6. Minnesota Vikings
The Vikings might have the top coaching staff in the entire postseason format. Kevin O'Connell and Brian Flores have done so much work sanding over the rough edges of a roster that simply had no business winning 14 games. That's the rub with these Vikings. They're coached well. They have superstar talent in some places (Justin Jefferson and Jordan Addison at receiver, for one). But there's something still ... missing about a team that massively overachieved. Oh, and Sam Darnold is the quarterback. The bill will likely come due -- at the worst possible time -- soon enough.
5. Baltimore Ravens
The Ravens are capable of winning their third Super Bowl in franchise history next month. An MVP-caliber Lamar Jackson and Derrick Henry, along with a Baltimore defense finally finding itself at the end of the regular year, ensures it. But will Jackson continue his stellar regular season play, or will he wilt away in sudden-death football as he has for most of his postseason career? And do the Ravens have the gall to win in Buffalo AND Kansas City in back-to-back weeks if it comes to it?
Yeesh, I don't know ... (Nervously tugs collar.)
4. Philadelphia Eagles
Two seasons ago, the Eagles were the NFL's most complete team. They came an iffy pass interference penalty short of upsetting this generation's best player and best coach on the biggest stage in American sports. With a shot at redemption (and an arguably better roster with better coaches), the Eagles are stacked enough to hang with any remaining team on this list. It's just about whether they ultimately deliver or torture beleaguered Philadelphia fans, who are known for accepting any single morsel of failure as rationally as they can.
3. Kansas City Chiefs
In a 15-2 campaign, the Chiefs won 11 one-score games. This is not your typical, run-of-the-mill, dominant Big Red Machine. That much is certain. Still, more than anyone, the power of Patrick Mahomes and Andy Reid together can never be overlooked. No one is as prepared for the crucible of the postseason and what it means to win in hard-nosed playoff football as the two-time reigning Super Bowl champions. They are not necessarily the team to beat in these playoffs because of their unimpressive track record in 2024, but they will go down swinging without question. And if you swing at the king, you better not miss.
2. Buffalo Bills
Armed with a receiving group marked by a bunch of No. 2 and No. 3 options, Josh "Terminator" Allen had the finest season of his career. A first career MVP likely awaits. Once a significant question mark this time of year, continuity has paid off quite well for the Bills' stout offensive line. Throw in a disciplined Sean McDermott defense that is healthy all around with Matt Milano's return earlier last month, and the Bills are staring their franchise-long Super Bowl drought right in the face without blinking.
1. Detroit Lions
In a dream 15-2 regular season, the Lions were in the top five in offensive, defensive, and special teams DVOA. They have the NFL's third-best offense on an expected points added (EPA) per play basis.
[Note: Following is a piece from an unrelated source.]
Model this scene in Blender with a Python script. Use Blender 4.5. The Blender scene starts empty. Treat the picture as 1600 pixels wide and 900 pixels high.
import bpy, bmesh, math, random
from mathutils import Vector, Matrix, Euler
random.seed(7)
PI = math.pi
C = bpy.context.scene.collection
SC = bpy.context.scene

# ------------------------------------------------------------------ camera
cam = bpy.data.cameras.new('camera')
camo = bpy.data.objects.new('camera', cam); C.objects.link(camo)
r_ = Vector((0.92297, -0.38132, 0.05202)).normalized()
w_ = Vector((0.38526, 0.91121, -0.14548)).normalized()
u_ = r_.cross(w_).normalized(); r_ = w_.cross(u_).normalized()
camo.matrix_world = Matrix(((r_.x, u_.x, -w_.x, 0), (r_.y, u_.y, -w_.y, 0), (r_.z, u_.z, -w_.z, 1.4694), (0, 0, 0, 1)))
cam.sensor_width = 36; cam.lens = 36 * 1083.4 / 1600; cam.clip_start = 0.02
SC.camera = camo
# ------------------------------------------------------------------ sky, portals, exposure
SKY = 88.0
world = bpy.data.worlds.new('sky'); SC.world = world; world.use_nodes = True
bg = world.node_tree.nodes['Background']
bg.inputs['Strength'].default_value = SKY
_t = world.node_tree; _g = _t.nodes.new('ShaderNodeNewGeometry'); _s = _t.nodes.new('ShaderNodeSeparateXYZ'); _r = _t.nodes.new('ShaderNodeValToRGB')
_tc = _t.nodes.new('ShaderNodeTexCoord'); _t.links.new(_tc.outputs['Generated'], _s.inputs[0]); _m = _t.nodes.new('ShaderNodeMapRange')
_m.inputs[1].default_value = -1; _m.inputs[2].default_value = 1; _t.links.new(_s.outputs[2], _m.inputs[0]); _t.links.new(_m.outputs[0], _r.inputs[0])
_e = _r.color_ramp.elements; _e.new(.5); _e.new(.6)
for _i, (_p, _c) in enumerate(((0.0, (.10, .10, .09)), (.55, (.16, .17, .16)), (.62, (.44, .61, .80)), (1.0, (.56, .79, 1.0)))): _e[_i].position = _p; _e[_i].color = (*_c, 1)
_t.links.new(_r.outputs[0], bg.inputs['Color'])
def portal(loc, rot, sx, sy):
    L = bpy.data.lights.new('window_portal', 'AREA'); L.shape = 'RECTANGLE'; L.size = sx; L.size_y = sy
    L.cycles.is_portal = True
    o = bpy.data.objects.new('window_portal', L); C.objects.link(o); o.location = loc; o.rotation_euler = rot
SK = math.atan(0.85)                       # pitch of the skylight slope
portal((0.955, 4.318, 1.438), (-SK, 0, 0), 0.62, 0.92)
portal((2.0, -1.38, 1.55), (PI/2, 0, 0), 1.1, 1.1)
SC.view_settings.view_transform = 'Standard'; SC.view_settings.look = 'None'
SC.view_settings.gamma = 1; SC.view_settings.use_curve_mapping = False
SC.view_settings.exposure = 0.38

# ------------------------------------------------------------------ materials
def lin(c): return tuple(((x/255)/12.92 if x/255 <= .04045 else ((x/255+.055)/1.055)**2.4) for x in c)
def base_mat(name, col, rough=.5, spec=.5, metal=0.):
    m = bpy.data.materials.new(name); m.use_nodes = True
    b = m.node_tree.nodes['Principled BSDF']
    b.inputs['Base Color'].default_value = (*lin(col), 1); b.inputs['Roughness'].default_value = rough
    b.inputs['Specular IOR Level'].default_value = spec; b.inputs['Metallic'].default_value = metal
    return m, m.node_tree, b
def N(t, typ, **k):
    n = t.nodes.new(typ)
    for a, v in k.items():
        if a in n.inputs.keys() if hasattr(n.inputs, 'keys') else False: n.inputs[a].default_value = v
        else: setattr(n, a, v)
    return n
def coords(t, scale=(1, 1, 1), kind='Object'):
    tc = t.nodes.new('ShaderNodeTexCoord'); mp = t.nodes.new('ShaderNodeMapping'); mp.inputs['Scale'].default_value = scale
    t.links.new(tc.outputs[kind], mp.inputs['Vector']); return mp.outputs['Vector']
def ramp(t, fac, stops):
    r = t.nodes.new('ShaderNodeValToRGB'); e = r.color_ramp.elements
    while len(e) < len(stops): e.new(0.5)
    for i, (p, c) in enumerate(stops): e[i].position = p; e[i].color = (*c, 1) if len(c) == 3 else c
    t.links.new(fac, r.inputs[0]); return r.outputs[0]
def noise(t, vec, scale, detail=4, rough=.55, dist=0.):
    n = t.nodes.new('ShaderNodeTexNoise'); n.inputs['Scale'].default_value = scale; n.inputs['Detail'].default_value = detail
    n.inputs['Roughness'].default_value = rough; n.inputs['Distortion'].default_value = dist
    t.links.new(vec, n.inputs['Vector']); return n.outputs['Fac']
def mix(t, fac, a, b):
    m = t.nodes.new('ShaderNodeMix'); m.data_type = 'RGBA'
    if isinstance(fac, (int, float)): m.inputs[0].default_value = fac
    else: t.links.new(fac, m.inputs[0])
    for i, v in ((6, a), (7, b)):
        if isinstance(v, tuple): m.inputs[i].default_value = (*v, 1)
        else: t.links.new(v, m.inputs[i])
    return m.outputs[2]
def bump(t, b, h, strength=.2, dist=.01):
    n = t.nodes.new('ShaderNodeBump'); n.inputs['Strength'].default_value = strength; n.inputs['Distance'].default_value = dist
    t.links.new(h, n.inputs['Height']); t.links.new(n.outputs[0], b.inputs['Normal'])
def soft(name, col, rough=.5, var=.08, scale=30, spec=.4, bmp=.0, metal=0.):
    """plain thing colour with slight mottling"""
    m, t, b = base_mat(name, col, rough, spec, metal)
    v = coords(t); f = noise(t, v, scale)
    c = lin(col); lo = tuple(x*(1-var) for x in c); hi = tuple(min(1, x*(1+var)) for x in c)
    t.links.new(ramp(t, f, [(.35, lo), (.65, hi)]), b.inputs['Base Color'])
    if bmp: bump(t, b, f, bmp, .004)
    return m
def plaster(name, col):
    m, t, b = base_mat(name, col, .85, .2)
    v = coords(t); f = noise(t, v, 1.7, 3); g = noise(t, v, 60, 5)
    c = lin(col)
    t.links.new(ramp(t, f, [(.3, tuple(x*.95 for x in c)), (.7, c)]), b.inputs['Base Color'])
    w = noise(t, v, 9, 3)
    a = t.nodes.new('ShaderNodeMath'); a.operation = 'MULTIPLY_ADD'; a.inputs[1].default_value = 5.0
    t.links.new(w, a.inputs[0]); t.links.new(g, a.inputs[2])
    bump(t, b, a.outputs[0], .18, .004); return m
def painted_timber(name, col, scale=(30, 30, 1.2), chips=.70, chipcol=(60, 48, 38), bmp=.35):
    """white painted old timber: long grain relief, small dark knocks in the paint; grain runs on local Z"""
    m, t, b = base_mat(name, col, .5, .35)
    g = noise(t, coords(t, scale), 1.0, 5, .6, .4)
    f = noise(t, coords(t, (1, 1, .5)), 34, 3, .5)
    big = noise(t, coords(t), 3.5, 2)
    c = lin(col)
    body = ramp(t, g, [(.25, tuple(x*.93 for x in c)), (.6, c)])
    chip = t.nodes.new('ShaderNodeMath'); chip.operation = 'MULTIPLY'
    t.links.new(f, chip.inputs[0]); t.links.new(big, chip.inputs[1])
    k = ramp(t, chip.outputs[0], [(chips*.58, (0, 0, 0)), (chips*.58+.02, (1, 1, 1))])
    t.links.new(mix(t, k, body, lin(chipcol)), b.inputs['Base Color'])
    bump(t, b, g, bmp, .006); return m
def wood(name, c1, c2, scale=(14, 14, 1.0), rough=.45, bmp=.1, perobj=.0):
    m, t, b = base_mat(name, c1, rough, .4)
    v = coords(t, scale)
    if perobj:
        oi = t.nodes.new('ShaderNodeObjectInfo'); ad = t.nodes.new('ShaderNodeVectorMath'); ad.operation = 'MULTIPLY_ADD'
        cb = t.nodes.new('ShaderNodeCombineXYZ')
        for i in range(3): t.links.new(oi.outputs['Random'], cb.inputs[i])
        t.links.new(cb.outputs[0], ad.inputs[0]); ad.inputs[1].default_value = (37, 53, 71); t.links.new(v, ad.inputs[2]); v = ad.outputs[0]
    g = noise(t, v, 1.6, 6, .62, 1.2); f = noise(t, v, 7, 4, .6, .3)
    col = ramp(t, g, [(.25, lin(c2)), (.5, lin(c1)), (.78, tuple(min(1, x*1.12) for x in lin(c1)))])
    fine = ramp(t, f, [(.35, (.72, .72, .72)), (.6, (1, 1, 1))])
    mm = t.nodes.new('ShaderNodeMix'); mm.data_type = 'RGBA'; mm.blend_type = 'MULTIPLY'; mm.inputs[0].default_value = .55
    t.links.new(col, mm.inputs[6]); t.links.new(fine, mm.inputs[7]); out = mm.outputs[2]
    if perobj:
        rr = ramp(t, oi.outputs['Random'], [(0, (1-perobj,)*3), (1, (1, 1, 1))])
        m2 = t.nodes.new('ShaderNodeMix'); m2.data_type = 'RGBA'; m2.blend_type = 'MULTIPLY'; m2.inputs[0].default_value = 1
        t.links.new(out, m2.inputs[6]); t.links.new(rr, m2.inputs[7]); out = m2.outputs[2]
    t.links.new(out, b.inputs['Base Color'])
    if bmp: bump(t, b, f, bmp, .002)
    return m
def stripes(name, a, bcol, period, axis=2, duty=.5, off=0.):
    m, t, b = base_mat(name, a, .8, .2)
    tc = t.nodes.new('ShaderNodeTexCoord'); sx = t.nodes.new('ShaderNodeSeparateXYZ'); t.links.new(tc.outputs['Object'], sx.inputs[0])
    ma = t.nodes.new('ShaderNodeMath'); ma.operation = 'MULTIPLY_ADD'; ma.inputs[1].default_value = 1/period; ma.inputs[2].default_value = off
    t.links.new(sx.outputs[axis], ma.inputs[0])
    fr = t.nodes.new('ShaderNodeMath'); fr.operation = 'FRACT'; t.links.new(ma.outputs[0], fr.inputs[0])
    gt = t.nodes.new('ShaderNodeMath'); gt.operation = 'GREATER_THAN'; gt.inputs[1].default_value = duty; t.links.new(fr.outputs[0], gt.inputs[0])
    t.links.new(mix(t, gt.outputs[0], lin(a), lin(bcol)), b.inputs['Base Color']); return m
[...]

Despite a rash of injuries on defense, they finished seventh in EPA per play on that side of the ball. Genius coordinators Ben Johnson (offense) and Aaron Glenn (defense) will likely be head coaches leading their own teams before the turn of the new year, and no one has a better pulse of their team than Dan Campbell. The Lions can win games in shootouts, in mucky, grimy affairs, and are never out of it -- they won a game in which Jared Goff threw five picks this year.
Anything can happen in playoff football, but the Lions have genuine team of destiny vibes. They are so good, so deep, and so confident that I can't find a glaring fault with them.
It is their Lombardi Trophy -- the first in team history -- to lose.